Please repeat, exactly and with nothing added, the lines running from the line that contains "Recreate this scene" to the line that contains "cam.location = (0, 0, 0);", both lines included.
:: Material for this task
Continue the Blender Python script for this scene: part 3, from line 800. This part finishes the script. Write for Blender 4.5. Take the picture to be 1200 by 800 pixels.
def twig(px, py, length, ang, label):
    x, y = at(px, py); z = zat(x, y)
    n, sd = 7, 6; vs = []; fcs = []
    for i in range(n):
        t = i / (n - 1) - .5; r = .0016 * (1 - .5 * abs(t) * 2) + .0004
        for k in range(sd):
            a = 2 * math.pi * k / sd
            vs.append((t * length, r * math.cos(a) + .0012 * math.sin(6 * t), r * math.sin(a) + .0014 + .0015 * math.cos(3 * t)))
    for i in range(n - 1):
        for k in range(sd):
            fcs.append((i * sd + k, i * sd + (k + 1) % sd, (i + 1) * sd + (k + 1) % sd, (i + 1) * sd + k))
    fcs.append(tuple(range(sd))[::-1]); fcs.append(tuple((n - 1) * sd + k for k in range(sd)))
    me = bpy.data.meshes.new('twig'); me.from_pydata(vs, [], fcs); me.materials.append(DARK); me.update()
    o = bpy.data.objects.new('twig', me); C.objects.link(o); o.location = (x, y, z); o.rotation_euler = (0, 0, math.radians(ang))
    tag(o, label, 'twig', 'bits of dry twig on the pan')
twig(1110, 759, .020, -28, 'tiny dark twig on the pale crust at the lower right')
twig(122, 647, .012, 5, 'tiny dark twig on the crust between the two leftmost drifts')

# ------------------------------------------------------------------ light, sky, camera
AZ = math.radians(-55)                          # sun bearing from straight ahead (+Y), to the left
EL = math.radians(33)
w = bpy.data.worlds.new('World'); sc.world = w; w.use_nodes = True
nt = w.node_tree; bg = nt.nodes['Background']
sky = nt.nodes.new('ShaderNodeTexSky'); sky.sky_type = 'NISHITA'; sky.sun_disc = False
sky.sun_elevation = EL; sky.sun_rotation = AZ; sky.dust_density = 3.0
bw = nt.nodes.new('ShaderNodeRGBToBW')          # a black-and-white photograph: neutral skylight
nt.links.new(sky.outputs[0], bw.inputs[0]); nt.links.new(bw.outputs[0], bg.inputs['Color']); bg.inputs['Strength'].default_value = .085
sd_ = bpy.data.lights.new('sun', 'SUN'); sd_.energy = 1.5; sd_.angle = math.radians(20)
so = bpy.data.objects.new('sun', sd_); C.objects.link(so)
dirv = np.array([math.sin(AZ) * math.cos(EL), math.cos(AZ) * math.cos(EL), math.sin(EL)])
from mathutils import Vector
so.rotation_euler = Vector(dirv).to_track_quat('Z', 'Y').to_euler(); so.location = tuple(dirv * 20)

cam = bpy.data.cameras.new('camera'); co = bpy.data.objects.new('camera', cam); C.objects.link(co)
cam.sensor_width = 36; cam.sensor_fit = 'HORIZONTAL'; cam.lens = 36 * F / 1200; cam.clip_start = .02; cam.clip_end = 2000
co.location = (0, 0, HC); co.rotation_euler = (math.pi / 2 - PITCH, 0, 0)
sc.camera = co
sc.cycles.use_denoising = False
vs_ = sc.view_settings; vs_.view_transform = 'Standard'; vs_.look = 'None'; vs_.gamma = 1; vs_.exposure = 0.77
::::
:: Material for this task
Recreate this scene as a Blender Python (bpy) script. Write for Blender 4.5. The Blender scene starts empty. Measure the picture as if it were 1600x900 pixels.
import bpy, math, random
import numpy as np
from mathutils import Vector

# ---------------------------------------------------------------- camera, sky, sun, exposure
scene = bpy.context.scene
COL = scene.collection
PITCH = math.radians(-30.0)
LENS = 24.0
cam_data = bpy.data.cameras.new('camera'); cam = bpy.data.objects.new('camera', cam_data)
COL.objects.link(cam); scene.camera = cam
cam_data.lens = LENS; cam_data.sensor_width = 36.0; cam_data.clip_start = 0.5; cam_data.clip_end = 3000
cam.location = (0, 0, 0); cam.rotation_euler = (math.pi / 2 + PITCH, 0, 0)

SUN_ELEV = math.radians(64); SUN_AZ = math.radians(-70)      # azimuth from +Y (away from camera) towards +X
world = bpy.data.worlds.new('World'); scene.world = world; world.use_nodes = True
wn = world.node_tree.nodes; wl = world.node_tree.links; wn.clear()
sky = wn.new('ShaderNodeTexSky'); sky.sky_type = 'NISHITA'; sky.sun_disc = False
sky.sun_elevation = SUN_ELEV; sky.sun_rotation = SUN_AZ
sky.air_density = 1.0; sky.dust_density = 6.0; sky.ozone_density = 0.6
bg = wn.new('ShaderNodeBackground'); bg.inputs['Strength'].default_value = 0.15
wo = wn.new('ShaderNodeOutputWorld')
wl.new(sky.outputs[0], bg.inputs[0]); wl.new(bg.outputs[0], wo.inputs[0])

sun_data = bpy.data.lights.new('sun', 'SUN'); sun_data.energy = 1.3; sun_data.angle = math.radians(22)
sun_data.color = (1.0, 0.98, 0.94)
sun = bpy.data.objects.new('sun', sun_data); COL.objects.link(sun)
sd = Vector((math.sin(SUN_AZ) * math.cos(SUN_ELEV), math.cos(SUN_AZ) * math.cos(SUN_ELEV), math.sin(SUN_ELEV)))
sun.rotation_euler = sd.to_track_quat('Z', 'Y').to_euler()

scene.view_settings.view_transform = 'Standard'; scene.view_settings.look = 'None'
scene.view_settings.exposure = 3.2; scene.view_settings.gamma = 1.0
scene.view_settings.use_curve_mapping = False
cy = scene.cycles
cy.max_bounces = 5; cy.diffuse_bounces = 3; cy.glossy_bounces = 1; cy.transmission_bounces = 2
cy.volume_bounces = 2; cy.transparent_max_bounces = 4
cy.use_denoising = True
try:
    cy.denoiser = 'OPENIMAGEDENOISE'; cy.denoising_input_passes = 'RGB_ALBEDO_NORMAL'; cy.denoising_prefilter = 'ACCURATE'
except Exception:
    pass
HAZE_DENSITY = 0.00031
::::
*Output:*
Recreate this scene as a Blender Python (bpy) script. Write for Blender 4.5. The Blender scene starts empty. Measure the picture as if it were 1600x900 pixels.
import bpy, math, random
import numpy as np
from mathutils import Vector

# ---------------------------------------------------------------- camera, sky, sun, exposure
scene = bpy.context.scene
COL = scene.collection
PITCH = math.radians(-30.0)
LENS = 24.0
cam_data = bpy.data.cameras.new('camera'); cam = bpy.data.objects.new('camera', cam_data)
COL.objects.link(cam); scene.camera = cam
cam_data.lens = LENS; cam_data.sensor_width = 36.0; cam_data.clip_start = 0.5; cam_data.clip_end = 3000
cam.location = (0, 0, 0); cam.rotation_euler = (math.pi / 2 + PITCH, 0, 0)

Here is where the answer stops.